Un mouvement pacifique survenu le 10 janvier et mobilisant une cinquantaine de personnes détenues qui protestaient contre des dysfonctionnements avérés dans la gestion des cantines et le faible nombre d'activités à la maison d’arrêt de Saint-Quentin-Fallavier a été sanctionné par la direction. Un détenu a par ailleurs été exclu de l'établissement.
Le 15 janvier, trois personnes détenues de la maison d’arrêt de Saint-Quentin-Fallavier se sont vues infliger une sanction de confinement en cellule pour avoir, cinq jours plus tôt, refusé pacifiquement avec une cinquantaine d’autres prisonniers de réintégrer leurs cellules à l’issue de la promenade et, par ailleurs, selon la direction interrégionale des services pénitentiaires de Lyon, à des sanctions « avec sursis » pour avoir « jeté des boules de neige en direction des personnels ». Le soir des événements, une quatrième personne avait été transférée à la maison d’arrêt de Villefranche-sur-Saône (Rhône) alors que, selon un document interne, son transfert du quartier maison d’arrêt vers le quartier centre de détention de Saint-Quentin-Fallavier était imminent. Le document indique, sans autre précision, que l’administration le considère comme le meneur du mouvement parce qu’il s’impatientait de ce transfert.

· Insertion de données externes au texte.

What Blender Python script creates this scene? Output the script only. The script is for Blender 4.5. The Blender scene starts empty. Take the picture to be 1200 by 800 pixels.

Selon le témoignage de plusieurs personnes détenues et de leurs proches, confirmés par l’administration pénitentiaire, les revendications portaient principalement sur des dysfonctionnements dans la gestion des « cantines » et le manque d’activités. Nombre d’intervenants attestent de la réalité de ces problèmes. Ainsi, la livraison des produits alimentaires et autres commandés par les détenus à l’intérieur de la prison s’avère régulièrement chaotique depuis que l’administration n’assume plus elle-même cette mission. Contactée par l’OIP, la société Eurest, en charge de la distribution des cantines, reconnaît que de tels dysfonctionnements ont eu lieu pendant les vacances de Noël. Elle indique avoir proposé à l’administration pénitentiaire une réorganisation provisoire du service de commandes et de livraisons pour faire face aux congés de ses salariés durant cette période, mais que celle-ci s’y est opposée, causant de nombreux retards dans la remise des produits aux détenus. La direction de la prison a quant à elle expliqué que « le nécessaire a été fait » et que le responsable local de l’entreprise a été licencié. De son côté, la direction interrégionale a évoqué des « problèmes d’organisation » du prestataire privé, assurant que le problème avait été traité avec sérieux, eu égard à « l’importance des cantines en détention ». Selon l’administration, « un travail est en cours » au sujet du manque d’activités à Saint-Quentin-Fallavier. Plusieurs intervenants confirment la persistance de ce problème, notamment en ce qui concerne la formation professionnelle et l’enseignement.
Mais, pour la direction interrégionale, « la légitimité des revendications des détenus ne justifie pas les moyens employés ». L’administration considère en effet qu’un tel mouvement, même pacifique, « constitue une faute disciplinaire » et n’est « pas entendable ». Elle estime que d’autres moyens sont donnés aux détenus pour faire connaître leurs griefs de manière individuelle. Et indique qu’en 2010, « dans le cadre des Règles pénitentiaires européennes », des « bornes automatisées de traitement des requêtes » doivent être mises en place dans tous les centres de détention en France et donneront automatiquement au détenu un accusé de réception et lui « indiqueront un délai de réponse ». L’administration convient cependant que, en prison, l’expression collective des revendications et notamment les pétitions, ne sont « pas particulièrement autorisées ». De fait, une pétition diffusée au sein du centre de détention de Saint-Quentin-Fallavier en février 2007 avait donné lieu à sanctions. Elle faisait déjà état du faible nombre d’activités, notamment en matière de formation professionnelle.
L’OIP rappelle :
– que, en application de l’article 10 de la Convention européenne des droits, la libre expression des personnes détenues sur leurs conditions de détention est spécialement protégée. La Cour européenne des droits de l’homme va jusqu’à considérer que, « eu égard à la vulnérabilité des personnes détenues, […] les punitions infligées aux prisonniers pour avoir formulé de fausses accusations concernant leurs conditions de détention doivent reposer sur des justifications particulièrement solides » (CEDH, Yankov c/Bulgarie, 11 décembre 2003, §134) ;
– que l’article 29 de la loi pénitentiaire dispose que « sous réserve du maintien du bon ordre et de la sécurité de l’établissement, les personnes détenues sont consultées par l’administration pénitentiaire sur les activités qui leur sont proposées » ;
– que le transfert ne figure pas au nombre des sanctions qui peuvent, en application des articles D.249-1 et suivants du Code de procédure pénale, être infligées aux détenus en cas de faute disciplinaire.